Wednesday, June 9, 2010

Says who?

Geoffrey K. Pullum at Language Log surmises that The New Yorker has a policy against putting said and the like before the subject, no matter the length of the subject. Says Pullum,

The New Yorker apparently has a house-style prohibition on (if I may use the technical terms employed in The Cambridge Grammar of the English Language) subject postposing in a parenthetical report frame for directly reported speech, even when the quoted speech is preposed.
He cites this quotation, which I haven't verified:
"He used to have this great, dignified passion to him," Christopher Hitchens, who, until his own political change of heart, defended Chomsky, says. (Larissa MacFarquhar, "The devil's accountant", The New Yorker, March 31, 2003, p.67, column 2.)
Obviously--so obviously that I feel silly pointing it out--this sentence could be made into a much easier read. As Pullum points out
the New Yorker's fierce and unyielding house style code will not allow the subject to be postposed, to yield what could have been a perfectly acceptable sentence:
"He used to have this great, dignified passion to him," says Christopher Hitchens, who, until his own political change of heart, defended Chomsky.
(Here I note that Pullum is inconsistent on whether "the" should be treated as part of the title of the magazine. In work, I need to notice this stuff, but in real life I passionately don't care about it. I mention it for the sake of my professional cred.)

I bring this whole thing up for a few reasons. First, it's interesting (if you're interested in this stuff, which I am). Second, obviously, if we come across this sort of antipostpositional nonsense in our work, we need to correct it (not that it's incorrect--it's just nonreadable). The third thing is less obvious and much more important. Early on, Pullum says the magazine "apparently has a house-style prohibition on...subject postposing." Later, he says the mag's "fierce and unyielding house style code will not allow the subject to be postposed." This is very seriously non-OK, and it happens a lot in the scholarly stuff we edit. Some new information is suggestive of something or other blah blah yuck yuck, and therefore whatever. We need to protest when the author of a work we're editing magically goes from suggestivity and apparentness to a solid "therefore," or, as in this case, forgets that something is merely apparent.
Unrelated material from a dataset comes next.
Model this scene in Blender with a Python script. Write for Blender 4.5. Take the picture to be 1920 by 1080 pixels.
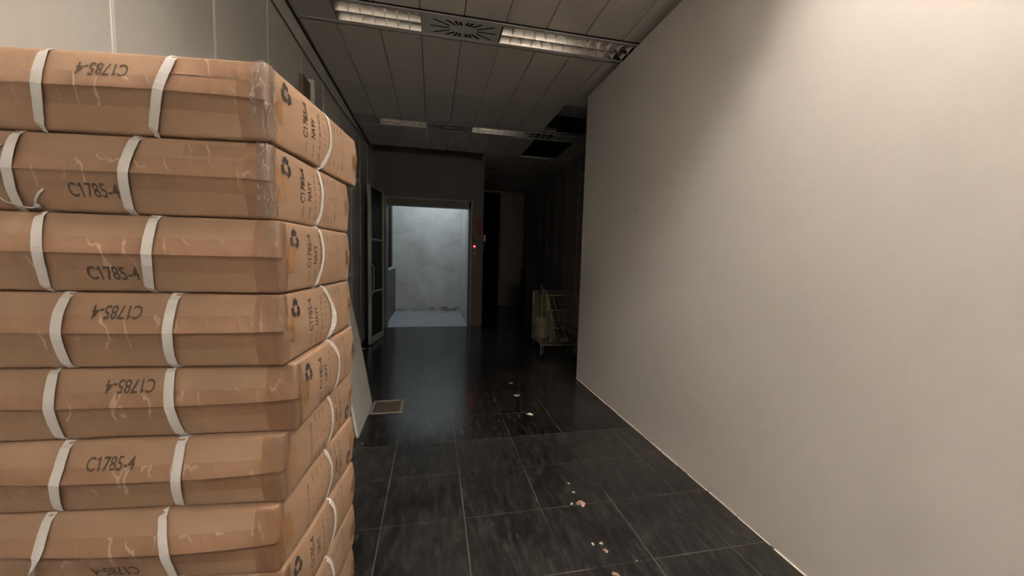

I mean, right, we should make the protest look like a query. And they may say, incorrectly, that it's fine. But we need to do our job.

I realize Pullum may have been quasi-jokey when writing about the "fierce and unyielding house style code." But in editing scholarly books, this is a joke we need to be humorless about.

THE NEXT MORNING
Well, of course what Pullum did was probably OK. My point was that we need to be vigilant about maybe's that morph into defintely's. I actually do think that Pullum's was better than harmless--it was downright OK. But it would be non-OK for someone in our trade to not notice it and not at least be given pause by it.
MAJOR EMBARRASSMENT FOR THE MIKESTER (VIZ, ME)
Note two of the phrases in the previous paragraph. "What Pullum did was probably OK...I actually do think that Pullum's was better than harmless--it was downright OK." I noticed this in reviewing the paragraph and decided to keep it as an object lesson. It's hard not to fall into this trap, but we editors of scholarly material need to be on the lookout for it. And any of my colleagues who didn't notice what I did should consider finding honest work instead of what we do.